La pasada semana se cumplieron 30 años del primer hallazgo del cadáver de una persona que pretendía realizar su sueño migratorio lanzándose al paso del Estrecho en una precaria patera. Fue en la playa de Los Lances, en Tarifa, la mañana del 1 de noviembre de 1988.

Lejos de conmemorarlo como un acontecimiento que entonces sacudiera nuestras conciencias, las de la sociedad, y nos pusiera en marcha para que la Solidaridad evitase que esos dramas se repitieran, la realidad actual pone en evidencia que nuestras ´solidaridades´ se quedaron muy cortas.

La verdadera Solidaridad es compasión y acogida pero, sobre todo, exigencia de justicia y de ahondar en las raíces de las injusticias.

Según la estimación de Andalucía Acoge, al menos 6.714 personas han fallecido en estas tres décadas en el Estrecho intentando llegar a España. Un total de 235.568 lo lograron hasta 2017. Ya sólo en este año lo han hecho 43.467. Y, claro, con la secuela de que entre los muertos aparecidos y desaparecidos suman 518.

Esta misma semana las informaciones nos sobrecogen anunciado las muertes de más personas migrantes que tozudamente continúan tiñendo de negro nuestras costas andaluzas.

Todo parece indicar, con evidencia, que todo ello no es sino consecuencia de la brecha creciente entre la riqueza de unos pocos -países y personas- y la pobreza inducida por ellos en una gran mayoría de pueblos, hombres, mujeres y niños.
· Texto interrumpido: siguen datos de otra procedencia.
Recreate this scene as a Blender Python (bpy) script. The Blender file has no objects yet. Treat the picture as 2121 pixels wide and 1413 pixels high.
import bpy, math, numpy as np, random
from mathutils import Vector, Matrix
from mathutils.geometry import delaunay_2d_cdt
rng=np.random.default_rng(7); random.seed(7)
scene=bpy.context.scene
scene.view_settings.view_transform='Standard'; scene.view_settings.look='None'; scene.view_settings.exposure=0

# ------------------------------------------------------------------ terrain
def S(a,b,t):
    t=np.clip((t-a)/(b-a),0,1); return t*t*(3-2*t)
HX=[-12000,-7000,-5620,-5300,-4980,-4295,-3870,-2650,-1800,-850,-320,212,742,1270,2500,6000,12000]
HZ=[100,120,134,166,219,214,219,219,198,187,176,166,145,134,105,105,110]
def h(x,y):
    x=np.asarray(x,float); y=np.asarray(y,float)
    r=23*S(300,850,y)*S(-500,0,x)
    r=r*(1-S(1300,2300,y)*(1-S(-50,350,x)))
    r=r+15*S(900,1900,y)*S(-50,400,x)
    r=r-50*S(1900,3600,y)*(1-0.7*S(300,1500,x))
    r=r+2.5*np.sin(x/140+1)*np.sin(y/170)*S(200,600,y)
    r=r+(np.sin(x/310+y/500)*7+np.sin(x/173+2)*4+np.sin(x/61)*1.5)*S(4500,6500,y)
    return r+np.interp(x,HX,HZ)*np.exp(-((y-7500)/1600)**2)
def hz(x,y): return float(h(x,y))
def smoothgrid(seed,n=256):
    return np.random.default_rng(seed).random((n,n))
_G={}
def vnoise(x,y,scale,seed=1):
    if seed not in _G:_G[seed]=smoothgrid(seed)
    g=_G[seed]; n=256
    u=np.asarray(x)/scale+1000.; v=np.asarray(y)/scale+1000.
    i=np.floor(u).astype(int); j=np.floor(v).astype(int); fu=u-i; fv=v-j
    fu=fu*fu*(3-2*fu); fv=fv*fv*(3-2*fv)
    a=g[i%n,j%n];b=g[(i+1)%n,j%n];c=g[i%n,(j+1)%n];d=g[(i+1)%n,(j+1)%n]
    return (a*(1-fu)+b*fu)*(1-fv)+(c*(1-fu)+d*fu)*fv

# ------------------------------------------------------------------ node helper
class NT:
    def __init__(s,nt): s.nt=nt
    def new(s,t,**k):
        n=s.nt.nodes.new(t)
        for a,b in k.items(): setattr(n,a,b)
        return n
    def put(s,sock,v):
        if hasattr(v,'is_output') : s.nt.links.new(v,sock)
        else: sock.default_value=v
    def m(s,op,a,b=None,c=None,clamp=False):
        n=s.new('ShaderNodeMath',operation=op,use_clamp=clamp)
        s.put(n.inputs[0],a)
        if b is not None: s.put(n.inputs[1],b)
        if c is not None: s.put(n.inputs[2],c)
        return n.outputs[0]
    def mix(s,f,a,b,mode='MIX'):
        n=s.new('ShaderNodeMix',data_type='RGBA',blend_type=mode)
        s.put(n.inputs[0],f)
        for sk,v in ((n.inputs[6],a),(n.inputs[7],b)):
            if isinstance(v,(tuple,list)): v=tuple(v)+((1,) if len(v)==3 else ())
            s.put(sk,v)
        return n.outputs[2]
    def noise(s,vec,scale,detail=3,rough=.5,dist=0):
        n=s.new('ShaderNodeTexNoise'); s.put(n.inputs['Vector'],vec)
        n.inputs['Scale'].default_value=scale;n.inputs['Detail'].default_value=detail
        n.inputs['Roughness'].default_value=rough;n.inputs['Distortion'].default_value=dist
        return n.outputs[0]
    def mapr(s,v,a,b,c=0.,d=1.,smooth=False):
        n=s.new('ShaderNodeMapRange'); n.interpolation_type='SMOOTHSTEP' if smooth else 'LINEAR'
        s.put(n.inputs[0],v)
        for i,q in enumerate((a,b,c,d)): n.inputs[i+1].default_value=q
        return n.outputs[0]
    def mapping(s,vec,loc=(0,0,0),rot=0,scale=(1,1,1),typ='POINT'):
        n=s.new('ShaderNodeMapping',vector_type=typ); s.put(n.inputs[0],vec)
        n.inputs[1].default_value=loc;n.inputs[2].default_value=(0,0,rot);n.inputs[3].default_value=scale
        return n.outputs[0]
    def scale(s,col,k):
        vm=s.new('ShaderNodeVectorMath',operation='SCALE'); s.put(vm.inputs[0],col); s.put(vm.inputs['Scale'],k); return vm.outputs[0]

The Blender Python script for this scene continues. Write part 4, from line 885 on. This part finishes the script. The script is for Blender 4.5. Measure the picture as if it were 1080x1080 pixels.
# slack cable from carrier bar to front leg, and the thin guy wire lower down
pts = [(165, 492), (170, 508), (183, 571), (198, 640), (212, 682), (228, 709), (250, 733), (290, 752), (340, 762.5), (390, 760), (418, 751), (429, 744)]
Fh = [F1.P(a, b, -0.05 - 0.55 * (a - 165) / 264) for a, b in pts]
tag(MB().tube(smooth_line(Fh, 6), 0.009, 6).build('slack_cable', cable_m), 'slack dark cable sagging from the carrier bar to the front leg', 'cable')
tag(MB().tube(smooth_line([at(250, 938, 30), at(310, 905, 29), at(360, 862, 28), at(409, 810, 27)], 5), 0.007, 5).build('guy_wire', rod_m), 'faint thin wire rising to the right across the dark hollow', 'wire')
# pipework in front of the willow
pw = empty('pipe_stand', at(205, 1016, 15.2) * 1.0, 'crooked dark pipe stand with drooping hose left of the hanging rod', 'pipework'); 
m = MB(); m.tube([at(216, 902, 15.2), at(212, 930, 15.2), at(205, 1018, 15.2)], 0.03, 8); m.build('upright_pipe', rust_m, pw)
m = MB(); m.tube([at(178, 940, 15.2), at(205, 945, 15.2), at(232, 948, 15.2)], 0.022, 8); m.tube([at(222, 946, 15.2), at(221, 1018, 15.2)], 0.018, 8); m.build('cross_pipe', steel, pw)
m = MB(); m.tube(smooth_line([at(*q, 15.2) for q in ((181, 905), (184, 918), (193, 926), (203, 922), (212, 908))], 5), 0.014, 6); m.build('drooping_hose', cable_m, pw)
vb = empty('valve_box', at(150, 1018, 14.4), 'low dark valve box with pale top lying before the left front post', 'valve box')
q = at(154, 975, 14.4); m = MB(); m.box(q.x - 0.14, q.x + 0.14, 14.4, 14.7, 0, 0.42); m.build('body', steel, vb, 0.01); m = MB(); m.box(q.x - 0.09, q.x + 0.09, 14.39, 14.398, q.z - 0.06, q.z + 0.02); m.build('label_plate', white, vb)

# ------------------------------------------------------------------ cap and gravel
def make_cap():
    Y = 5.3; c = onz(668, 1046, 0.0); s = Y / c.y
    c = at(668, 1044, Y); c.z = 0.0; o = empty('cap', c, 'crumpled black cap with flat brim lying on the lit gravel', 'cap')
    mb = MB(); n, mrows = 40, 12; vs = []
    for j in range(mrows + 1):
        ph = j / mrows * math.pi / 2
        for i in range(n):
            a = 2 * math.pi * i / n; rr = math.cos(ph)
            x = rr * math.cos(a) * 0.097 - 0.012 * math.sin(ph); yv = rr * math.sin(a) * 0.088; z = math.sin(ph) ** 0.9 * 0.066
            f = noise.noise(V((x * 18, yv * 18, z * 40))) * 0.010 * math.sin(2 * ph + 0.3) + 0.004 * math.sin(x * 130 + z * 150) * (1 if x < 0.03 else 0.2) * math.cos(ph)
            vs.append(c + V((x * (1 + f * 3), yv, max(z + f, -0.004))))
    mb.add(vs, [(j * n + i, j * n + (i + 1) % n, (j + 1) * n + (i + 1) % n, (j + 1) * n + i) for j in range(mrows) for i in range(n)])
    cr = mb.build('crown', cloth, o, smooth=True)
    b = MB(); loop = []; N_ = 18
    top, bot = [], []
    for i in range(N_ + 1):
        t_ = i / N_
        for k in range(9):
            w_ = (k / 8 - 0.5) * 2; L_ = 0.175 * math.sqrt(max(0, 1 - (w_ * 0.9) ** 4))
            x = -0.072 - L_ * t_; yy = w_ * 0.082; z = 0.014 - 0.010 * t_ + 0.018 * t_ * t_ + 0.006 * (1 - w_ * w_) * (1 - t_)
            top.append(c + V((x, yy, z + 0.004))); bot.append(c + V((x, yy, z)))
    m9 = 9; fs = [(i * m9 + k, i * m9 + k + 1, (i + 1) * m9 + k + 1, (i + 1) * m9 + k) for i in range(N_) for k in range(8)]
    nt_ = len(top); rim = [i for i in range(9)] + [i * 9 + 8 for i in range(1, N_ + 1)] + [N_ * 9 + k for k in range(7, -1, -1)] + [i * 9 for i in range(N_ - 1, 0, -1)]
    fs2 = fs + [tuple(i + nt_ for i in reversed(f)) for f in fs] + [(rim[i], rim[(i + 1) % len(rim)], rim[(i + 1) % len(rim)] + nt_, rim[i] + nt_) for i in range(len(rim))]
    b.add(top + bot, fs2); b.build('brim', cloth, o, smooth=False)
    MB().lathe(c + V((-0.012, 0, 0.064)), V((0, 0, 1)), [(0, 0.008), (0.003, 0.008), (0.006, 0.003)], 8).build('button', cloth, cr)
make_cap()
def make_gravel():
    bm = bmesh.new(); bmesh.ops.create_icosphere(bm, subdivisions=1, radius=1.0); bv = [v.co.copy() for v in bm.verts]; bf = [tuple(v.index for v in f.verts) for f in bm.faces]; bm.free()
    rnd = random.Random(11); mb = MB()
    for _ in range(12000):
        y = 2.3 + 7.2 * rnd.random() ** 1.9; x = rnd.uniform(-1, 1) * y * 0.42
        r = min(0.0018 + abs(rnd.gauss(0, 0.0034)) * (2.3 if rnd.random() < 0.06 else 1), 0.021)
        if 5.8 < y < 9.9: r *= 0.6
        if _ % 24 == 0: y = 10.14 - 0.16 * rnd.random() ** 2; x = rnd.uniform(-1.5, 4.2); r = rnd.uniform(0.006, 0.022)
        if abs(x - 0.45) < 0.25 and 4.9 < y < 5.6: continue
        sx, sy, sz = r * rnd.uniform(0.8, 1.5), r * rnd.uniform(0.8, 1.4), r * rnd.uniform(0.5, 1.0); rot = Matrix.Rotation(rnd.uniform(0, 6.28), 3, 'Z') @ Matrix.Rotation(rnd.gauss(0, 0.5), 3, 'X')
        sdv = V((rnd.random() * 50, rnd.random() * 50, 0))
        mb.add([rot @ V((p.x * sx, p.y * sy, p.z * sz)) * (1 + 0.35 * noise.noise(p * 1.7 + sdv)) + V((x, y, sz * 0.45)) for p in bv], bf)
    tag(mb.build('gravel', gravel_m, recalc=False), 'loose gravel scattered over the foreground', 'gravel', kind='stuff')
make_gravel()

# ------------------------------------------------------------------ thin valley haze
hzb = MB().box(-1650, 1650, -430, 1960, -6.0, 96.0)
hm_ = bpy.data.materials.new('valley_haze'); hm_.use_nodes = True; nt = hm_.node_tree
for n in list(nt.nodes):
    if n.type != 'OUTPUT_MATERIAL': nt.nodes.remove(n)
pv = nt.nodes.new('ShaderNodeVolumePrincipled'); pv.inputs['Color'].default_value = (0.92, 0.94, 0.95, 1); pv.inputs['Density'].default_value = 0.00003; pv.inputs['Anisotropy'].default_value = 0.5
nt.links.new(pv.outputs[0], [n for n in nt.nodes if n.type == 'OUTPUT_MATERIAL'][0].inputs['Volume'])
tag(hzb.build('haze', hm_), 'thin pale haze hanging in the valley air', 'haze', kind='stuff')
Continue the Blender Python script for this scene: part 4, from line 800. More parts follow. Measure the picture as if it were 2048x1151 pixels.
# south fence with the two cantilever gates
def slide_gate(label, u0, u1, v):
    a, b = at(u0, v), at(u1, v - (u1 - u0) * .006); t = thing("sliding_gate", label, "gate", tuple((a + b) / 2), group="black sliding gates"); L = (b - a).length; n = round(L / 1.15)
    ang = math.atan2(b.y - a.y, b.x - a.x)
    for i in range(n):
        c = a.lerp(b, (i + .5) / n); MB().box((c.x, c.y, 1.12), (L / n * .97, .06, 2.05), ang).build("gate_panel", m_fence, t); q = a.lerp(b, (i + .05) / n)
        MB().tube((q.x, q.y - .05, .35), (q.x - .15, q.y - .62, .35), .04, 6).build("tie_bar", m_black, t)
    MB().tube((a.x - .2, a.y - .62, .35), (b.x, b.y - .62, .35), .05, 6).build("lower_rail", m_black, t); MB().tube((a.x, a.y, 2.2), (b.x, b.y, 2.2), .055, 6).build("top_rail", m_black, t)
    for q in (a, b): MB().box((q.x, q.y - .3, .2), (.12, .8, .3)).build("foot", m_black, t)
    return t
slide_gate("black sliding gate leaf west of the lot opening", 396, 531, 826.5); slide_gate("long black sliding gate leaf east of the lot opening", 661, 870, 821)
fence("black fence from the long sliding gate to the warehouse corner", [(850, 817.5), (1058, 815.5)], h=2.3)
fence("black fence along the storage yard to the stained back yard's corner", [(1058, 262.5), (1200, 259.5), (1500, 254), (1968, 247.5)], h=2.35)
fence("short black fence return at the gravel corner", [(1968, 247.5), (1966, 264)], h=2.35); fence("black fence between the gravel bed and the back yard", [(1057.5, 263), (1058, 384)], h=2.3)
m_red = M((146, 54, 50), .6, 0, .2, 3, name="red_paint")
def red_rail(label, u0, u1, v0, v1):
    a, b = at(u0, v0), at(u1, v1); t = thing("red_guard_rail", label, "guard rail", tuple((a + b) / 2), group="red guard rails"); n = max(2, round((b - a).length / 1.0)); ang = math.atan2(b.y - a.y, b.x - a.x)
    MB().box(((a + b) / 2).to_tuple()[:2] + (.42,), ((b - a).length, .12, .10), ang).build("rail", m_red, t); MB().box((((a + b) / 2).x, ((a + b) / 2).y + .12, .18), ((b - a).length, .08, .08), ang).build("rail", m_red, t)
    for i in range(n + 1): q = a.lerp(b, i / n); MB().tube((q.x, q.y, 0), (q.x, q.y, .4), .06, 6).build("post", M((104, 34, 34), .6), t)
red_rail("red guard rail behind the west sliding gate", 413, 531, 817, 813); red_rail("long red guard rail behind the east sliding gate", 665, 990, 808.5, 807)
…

Pareciera, además, que esas muertes no son tan lamentables como las nuestras. A lo más, parecieran inevitables. Es más, todo sugiere que en realidad en nuestras sociedades, más o menos opulentas -aunque dentro de ellas funciona esa misma división o brecha-, se ha instalado lo que la filósofa

Adela Cortina denomina ´aporofobia´. Se trata de un sentimiento, no sólo de desprecio, sino de aversión y rechazo al pobre. Esos pobres a los que esta sociedad contribuye a negar la vida en sus pueblos, pero ante los que se defiende cuando vienen pretendiendo vivir entre nosotros. Pero es que se ha dado un paso más. También las personas migrantes, en cuanto que pobres, participan de la criminalización que sufren los pobres en general en nuestra sociedad. Y esto lo estamos constatando de una manera grosera y burda estos días con la actuación del presidente de EEUU, Donald Trump, ante las columnas de migrantes que, partiendo de Honduras, pretenden buscar una vida mejor. Lo vemos cuando les acusa abiertamente de criminales, sembrando el temor, sacando a flor de piel y explotando lo peor que tenemos todos del miedo al diferente.

Pero, al fin y al cabo, también nuestras políticas migratorias europeas se plasman en unas Leyes de Extranjería que parecen considerar a las personas migrantes siempre como algo que debemos evitar y ante lo que hay que defenderse.

Sin embargo, como concluye el interesante informe ´Recorrido migratorio 1988-2018: 30 años de muertes en El Estrecho´, presentado por Andalucía Acoge y porCausa esta semana, hemos de convencernos de que «una política migratoria centrada en el control no va a disuadir a nadie que haya decidido emigrar para conseguir una vida mejor en otro país. Ninguna ruta queda cerrada definitivamente. Aunque no conozcamos sus nombres, ni la edad de todas estas personas muertas, una sola de ellas ya merece todos nuestros esfuerzos, nuestro compromiso y nuestra intención firme para lograr que las políticas migratorias tengan como eje central el respeto a la vida y a la dignidad, que sean inclusivas y respetuosas con la diversidad y que busquen sobre todo el acabar con el sufrimiento humano».